If those two are not loaded, the server will not see a keyboard, and you will sit there pressing keys into the void wondering why nothing happens. Ask me how I know.

was it worth it

Completely. The first real test was the box that started all this. I pulled up the web interface from the sofa, watched it POST, saw it sitting at the BIOS exactly as suspected, pressed the key, and watched it carry on booting. No crouching, no carrying a monitor, no cupboard. For the cost of a Pi I already owned and a dongle the price of a takeaway, I have something that does the job of a piece of kit that costs a few hundred pounds.

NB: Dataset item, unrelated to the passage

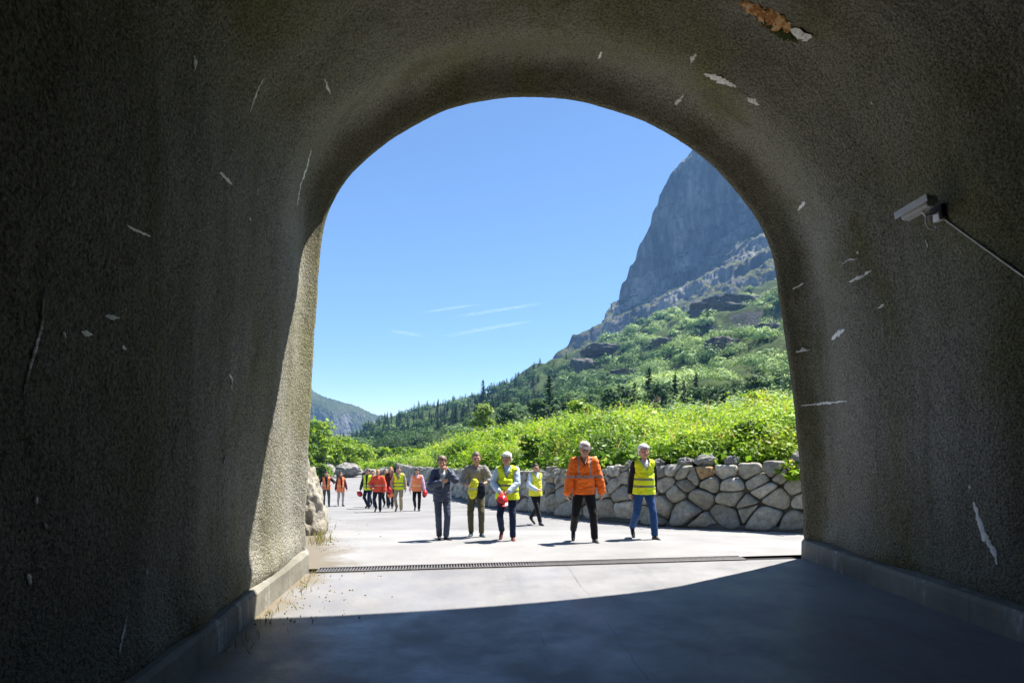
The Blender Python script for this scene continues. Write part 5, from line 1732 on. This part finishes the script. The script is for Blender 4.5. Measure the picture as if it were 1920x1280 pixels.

The honest caveats: it is a Pi, so it is not as instant as proper out-of-band management baked into server-grade hardware, and there is a moment of trust in plugging a network-connected device into the USB and HDMI of a machine you care about. I keep it on a segmented bit of the network for that reason. But for reaching the BIOS of a headless box that has decided to sulk, it is exactly the right amount of engineering, which is to say cheap, slightly held together with documentation, and genuinely useful.